**PROBLEM TO SOLVE:** Quote exactly the lines between the line containing "The Blender Python" and the line containing "bm = B(); prism(bm, [V(-.0036, x+.015, z-.047)", counting those two lines as part of the range. Leave the rest out.

**PROVIDED RECORDS:**
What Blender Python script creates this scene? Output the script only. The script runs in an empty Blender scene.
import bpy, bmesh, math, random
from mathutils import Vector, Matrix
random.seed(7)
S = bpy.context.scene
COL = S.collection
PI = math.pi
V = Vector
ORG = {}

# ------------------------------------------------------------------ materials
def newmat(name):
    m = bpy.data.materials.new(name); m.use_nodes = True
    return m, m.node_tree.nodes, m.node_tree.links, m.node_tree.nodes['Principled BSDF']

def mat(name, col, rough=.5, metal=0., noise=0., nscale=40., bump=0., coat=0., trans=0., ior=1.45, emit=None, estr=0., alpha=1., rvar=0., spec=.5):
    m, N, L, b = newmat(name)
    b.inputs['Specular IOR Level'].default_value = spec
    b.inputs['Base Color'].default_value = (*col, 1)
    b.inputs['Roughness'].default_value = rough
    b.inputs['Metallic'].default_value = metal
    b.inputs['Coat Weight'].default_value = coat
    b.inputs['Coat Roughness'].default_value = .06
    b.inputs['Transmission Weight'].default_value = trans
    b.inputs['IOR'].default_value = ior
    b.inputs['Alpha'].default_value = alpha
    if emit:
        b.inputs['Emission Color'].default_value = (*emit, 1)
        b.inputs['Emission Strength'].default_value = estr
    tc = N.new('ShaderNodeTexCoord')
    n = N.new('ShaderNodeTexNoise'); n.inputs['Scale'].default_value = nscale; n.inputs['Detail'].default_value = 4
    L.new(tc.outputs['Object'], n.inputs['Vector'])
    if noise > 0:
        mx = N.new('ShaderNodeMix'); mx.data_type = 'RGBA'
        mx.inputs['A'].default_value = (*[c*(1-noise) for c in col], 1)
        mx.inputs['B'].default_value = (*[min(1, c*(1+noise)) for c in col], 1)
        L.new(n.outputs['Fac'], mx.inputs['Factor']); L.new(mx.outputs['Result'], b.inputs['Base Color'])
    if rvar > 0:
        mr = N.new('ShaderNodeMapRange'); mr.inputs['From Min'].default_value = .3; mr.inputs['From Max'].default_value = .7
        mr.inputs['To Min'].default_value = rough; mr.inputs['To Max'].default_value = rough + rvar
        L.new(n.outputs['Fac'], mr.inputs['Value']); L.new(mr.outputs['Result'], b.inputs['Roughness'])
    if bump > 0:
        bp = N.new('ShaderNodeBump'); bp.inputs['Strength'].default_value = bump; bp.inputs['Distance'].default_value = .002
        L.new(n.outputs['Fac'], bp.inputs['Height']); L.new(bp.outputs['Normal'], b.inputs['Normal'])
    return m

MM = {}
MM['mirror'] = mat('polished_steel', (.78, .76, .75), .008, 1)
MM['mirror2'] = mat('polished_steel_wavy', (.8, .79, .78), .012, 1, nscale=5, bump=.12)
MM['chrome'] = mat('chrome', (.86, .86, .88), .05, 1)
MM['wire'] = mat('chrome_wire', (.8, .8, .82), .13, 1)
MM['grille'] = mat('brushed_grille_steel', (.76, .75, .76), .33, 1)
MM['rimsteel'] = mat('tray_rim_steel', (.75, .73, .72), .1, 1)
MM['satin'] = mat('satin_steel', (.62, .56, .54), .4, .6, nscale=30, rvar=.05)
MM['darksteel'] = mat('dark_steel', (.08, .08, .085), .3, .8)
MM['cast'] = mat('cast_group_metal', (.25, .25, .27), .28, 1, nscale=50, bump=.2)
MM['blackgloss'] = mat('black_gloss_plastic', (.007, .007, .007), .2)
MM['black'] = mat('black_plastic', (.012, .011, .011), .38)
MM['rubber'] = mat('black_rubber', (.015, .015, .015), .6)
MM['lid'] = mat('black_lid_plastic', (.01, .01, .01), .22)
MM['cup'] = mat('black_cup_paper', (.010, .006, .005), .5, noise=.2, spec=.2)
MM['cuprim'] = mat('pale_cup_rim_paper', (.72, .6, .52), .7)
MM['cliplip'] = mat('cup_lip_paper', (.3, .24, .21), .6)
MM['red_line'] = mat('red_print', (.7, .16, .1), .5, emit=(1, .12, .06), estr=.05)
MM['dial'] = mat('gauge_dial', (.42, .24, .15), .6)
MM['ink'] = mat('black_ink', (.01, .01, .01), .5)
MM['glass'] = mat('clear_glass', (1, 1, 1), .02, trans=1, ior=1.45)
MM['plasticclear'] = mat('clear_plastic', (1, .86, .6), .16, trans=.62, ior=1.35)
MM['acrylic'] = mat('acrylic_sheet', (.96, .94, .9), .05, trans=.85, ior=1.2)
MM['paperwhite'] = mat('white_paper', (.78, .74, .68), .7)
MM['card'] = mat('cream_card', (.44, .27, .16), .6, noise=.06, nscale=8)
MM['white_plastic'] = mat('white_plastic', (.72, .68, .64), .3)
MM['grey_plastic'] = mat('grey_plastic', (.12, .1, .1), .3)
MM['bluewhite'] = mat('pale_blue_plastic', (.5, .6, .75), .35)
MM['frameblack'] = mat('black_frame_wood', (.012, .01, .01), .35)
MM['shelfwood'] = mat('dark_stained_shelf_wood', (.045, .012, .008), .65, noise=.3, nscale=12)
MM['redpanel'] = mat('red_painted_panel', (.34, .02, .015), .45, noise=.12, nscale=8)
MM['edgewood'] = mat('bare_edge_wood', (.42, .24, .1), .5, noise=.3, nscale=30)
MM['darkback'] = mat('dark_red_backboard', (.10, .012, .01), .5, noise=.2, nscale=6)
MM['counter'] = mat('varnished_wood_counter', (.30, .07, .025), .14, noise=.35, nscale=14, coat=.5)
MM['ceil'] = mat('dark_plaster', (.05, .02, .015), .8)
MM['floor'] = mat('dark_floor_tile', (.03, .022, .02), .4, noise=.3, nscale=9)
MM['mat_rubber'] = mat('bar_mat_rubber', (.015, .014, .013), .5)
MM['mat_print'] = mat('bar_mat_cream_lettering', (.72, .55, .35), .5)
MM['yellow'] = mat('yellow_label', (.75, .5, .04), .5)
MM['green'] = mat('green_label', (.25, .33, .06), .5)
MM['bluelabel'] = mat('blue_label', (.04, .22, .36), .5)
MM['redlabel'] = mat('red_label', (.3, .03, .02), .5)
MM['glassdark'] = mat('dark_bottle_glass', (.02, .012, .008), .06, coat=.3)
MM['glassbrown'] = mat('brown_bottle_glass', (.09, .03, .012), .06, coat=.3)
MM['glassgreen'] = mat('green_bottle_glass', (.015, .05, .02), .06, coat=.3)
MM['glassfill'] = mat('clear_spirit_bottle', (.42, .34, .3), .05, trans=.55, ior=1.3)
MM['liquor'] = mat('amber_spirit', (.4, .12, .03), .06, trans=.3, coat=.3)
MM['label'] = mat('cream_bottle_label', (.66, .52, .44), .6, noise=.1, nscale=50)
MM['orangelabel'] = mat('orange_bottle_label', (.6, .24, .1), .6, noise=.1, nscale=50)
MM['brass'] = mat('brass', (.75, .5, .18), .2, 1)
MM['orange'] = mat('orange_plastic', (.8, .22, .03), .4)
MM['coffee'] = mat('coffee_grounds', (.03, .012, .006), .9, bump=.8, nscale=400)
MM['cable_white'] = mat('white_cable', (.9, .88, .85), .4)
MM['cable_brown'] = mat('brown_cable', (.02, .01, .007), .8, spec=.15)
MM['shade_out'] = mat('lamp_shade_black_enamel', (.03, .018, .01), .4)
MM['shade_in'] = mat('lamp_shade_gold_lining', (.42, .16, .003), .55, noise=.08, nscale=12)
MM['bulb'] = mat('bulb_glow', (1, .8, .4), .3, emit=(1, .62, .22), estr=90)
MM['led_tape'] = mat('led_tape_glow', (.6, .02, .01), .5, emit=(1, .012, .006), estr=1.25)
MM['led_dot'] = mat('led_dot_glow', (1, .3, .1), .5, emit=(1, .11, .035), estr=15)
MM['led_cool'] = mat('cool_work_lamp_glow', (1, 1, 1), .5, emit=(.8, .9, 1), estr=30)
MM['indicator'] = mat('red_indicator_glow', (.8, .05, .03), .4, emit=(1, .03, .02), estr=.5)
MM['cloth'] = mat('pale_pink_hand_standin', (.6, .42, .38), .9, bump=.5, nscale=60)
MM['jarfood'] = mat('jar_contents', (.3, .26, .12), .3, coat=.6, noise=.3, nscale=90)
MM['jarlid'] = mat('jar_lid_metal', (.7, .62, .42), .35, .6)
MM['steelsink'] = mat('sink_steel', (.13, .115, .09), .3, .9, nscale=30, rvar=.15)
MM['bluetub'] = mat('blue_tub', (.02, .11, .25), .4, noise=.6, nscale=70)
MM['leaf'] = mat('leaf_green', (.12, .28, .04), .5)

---

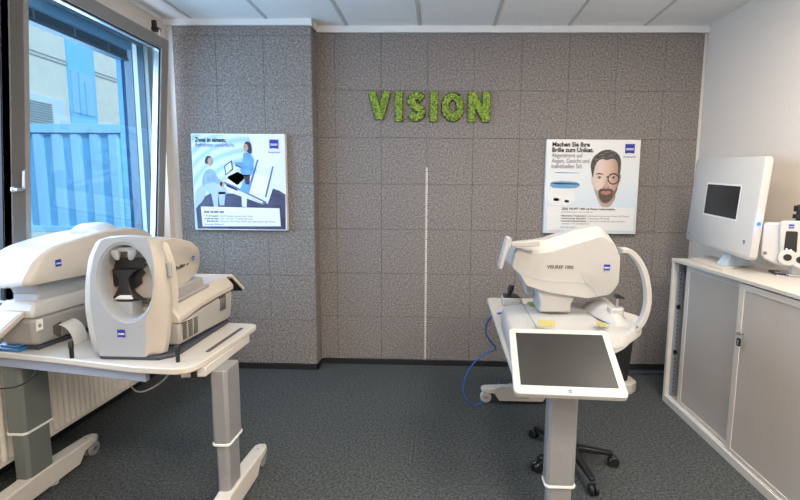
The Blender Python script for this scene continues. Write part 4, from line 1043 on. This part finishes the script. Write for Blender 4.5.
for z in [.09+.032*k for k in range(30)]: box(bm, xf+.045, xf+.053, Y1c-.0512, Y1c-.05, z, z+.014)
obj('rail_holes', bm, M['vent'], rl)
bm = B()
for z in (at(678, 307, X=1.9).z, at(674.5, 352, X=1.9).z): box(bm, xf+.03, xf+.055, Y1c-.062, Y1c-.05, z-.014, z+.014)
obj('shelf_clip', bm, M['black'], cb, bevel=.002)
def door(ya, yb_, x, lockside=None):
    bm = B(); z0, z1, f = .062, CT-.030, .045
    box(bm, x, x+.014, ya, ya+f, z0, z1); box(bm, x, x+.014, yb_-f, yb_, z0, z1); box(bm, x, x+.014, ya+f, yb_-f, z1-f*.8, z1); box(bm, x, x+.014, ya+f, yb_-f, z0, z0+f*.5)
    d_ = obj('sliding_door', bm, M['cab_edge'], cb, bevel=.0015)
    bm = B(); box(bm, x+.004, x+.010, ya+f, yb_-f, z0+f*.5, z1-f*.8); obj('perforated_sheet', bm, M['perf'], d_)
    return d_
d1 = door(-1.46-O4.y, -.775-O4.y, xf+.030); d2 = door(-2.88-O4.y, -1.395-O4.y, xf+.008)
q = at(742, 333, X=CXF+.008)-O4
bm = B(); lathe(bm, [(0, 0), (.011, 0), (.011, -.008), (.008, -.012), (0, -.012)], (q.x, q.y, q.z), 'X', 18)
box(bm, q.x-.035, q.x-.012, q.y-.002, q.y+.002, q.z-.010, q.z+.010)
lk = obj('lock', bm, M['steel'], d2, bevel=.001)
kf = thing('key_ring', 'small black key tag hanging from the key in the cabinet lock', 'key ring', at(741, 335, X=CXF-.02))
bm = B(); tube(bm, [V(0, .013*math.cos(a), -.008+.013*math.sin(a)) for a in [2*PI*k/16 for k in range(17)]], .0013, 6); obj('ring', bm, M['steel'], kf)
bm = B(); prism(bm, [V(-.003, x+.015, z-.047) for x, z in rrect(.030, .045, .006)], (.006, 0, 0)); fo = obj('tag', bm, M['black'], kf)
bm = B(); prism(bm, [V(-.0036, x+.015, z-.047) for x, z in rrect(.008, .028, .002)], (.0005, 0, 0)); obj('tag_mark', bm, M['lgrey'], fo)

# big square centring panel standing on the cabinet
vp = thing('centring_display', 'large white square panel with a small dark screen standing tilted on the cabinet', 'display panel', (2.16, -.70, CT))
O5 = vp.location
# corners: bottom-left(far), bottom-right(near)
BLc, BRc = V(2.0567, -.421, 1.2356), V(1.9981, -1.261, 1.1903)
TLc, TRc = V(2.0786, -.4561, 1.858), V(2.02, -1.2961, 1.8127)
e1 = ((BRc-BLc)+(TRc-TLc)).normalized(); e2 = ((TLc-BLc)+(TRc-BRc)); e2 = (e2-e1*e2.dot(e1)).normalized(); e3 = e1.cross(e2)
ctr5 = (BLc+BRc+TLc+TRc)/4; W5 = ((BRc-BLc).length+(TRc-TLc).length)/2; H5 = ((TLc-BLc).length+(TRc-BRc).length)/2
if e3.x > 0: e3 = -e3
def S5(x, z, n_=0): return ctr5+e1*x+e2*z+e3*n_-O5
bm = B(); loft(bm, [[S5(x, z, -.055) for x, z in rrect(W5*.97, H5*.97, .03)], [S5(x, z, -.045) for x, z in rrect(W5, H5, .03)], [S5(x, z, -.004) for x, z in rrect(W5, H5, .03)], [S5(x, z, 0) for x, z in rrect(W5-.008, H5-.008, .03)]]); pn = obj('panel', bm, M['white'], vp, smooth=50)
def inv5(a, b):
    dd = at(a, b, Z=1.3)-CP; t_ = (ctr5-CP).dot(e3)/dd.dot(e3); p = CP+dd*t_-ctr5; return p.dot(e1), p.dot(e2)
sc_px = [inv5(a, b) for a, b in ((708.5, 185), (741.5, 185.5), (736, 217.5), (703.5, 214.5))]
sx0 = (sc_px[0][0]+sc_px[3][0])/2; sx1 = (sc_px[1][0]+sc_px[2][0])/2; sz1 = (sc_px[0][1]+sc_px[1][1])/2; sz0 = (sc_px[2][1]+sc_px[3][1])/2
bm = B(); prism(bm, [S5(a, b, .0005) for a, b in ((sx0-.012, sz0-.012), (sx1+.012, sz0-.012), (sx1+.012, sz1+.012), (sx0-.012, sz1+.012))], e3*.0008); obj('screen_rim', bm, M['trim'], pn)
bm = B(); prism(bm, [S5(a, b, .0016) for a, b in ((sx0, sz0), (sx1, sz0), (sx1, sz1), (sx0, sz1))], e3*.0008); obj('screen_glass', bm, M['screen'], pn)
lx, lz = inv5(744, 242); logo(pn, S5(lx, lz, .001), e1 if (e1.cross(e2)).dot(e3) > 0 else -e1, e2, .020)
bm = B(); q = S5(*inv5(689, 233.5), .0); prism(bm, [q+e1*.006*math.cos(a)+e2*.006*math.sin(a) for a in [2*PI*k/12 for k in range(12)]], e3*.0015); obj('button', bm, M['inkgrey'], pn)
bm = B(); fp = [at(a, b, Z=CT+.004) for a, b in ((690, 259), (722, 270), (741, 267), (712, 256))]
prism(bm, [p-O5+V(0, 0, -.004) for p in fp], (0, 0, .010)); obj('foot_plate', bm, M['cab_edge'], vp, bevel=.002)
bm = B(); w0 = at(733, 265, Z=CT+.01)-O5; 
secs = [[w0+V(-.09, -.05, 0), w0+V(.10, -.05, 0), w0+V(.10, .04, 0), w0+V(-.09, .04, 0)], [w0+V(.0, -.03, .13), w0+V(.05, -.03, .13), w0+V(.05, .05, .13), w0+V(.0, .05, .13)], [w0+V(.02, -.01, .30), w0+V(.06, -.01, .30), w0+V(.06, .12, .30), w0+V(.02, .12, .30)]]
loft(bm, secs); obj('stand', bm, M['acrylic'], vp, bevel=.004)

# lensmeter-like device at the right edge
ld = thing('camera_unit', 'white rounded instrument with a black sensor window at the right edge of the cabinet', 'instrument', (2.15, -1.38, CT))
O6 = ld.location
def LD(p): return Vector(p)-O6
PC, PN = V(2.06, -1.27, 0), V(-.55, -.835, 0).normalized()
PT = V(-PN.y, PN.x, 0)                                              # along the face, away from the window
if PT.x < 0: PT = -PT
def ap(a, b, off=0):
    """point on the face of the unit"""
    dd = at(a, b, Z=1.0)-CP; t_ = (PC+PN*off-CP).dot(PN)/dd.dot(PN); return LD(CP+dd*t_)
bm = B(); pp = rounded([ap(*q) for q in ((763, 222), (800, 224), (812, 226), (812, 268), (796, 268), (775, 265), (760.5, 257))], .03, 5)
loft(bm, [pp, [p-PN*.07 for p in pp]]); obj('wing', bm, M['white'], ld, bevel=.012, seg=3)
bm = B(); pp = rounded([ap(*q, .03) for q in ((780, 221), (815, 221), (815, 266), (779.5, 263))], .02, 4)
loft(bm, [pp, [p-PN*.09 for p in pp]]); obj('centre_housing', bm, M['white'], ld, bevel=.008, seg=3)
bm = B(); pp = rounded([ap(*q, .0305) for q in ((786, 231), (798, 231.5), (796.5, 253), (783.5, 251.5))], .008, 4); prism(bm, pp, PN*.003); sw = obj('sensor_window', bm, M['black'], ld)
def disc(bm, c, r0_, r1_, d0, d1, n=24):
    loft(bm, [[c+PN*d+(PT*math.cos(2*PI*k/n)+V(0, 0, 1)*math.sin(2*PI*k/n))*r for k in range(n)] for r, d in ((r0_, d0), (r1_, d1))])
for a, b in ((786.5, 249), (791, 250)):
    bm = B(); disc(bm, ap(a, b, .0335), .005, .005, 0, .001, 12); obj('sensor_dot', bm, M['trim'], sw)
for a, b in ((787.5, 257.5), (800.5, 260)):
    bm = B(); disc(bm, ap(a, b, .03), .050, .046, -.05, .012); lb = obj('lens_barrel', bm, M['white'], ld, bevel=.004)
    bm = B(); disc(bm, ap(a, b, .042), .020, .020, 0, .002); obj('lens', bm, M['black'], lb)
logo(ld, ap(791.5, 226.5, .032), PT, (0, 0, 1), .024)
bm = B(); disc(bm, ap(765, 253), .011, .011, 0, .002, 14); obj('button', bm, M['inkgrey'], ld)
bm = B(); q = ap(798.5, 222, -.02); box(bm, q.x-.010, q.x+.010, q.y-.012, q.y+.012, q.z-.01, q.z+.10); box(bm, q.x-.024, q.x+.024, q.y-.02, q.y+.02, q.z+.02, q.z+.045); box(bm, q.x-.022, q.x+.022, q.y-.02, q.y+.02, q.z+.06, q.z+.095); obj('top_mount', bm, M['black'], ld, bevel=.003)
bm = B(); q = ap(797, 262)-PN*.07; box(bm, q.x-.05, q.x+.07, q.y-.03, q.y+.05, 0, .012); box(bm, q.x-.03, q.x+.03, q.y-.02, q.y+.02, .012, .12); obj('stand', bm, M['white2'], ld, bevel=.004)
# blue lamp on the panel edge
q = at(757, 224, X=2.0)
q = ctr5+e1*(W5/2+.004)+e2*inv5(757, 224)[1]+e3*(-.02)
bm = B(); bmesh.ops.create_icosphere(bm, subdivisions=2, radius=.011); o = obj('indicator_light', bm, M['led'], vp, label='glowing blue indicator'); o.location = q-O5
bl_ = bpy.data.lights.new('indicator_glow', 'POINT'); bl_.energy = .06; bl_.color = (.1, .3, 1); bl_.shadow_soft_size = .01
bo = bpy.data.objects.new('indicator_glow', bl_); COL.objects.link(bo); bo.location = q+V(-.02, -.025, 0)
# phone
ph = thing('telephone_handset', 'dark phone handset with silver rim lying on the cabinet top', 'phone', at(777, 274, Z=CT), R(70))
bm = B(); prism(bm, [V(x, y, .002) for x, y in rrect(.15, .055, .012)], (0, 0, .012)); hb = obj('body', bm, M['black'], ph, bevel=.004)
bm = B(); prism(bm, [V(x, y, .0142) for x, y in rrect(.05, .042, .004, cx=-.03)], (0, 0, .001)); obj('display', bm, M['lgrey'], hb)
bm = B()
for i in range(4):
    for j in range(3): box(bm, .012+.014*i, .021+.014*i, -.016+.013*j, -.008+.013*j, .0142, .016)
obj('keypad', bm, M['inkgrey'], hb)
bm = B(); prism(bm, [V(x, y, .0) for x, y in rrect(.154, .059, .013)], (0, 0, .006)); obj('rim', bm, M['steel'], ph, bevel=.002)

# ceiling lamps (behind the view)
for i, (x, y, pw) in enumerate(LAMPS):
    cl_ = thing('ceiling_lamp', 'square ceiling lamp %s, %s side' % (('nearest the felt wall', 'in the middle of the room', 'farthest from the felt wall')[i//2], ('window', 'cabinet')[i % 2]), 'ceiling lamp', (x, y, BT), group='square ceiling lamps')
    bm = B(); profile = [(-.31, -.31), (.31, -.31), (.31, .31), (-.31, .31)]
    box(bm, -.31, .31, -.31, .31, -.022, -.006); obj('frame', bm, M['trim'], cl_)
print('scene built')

**OUTPUT OF THE EXERCISE:**
The Blender Python script for this scene continues. Write part 4, from line 1043 on. This part finishes the script. Write for Blender 4.5.
for z in [.09+.032*k for k in range(30)]: box(bm, xf+.045, xf+.053, Y1c-.0512, Y1c-.05, z, z+.014)
obj('rail_holes', bm, M['vent'], rl)
bm = B()
for z in (at(678, 307, X=1.9).z, at(674.5, 352, X=1.9).z): box(bm, xf+.03, xf+.055, Y1c-.062, Y1c-.05, z-.014, z+.014)
obj('shelf_clip', bm, M['black'], cb, bevel=.002)
def door(ya, yb_, x, lockside=None):
    bm = B(); z0, z1, f = .062, CT-.030, .045
    box(bm, x, x+.014, ya, ya+f, z0, z1); box(bm, x, x+.014, yb_-f, yb_, z0, z1); box(bm, x, x+.014, ya+f, yb_-f, z1-f*.8, z1); box(bm, x, x+.014, ya+f, yb_-f, z0, z0+f*.5)
    d_ = obj('sliding_door', bm, M['cab_edge'], cb, bevel=.0015)
    bm = B(); box(bm, x+.004, x+.010, ya+f, yb_-f, z0+f*.5, z1-f*.8); obj('perforated_sheet', bm, M['perf'], d_)
    return d_
d1 = door(-1.46-O4.y, -.775-O4.y, xf+.030); d2 = door(-2.88-O4.y, -1.395-O4.y, xf+.008)
q = at(742, 333, X=CXF+.008)-O4
bm = B(); lathe(bm, [(0, 0), (.011, 0), (.011, -.008), (.008, -.012), (0, -.012)], (q.x, q.y, q.z), 'X', 18)
box(bm, q.x-.035, q.x-.012, q.y-.002, q.y+.002, q.z-.010, q.z+.010)
lk = obj('lock', bm, M['steel'], d2, bevel=.001)
kf = thing('key_ring', 'small black key tag hanging from the key in the cabinet lock', 'key ring', at(741, 335, X=CXF-.02))
bm = B(); tube(bm, [V(0, .013*math.cos(a), -.008+.013*math.sin(a)) for a in [2*PI*k/16 for k in range(17)]], .0013, 6); obj('ring', bm, M['steel'], kf)
bm = B(); prism(bm, [V(-.003, x+.015, z-.047) for x, z in rrect(.030, .045, .006)], (.006, 0, 0)); fo = obj('tag', bm, M['black'], kf)
bm = B(); prism(bm, [V(-.0036, x+.015, z-.047) for x, z in rrect(.008, .028, .002)], (.0005, 0, 0)); obj('tag_mark', bm, M['lgrey'], fo)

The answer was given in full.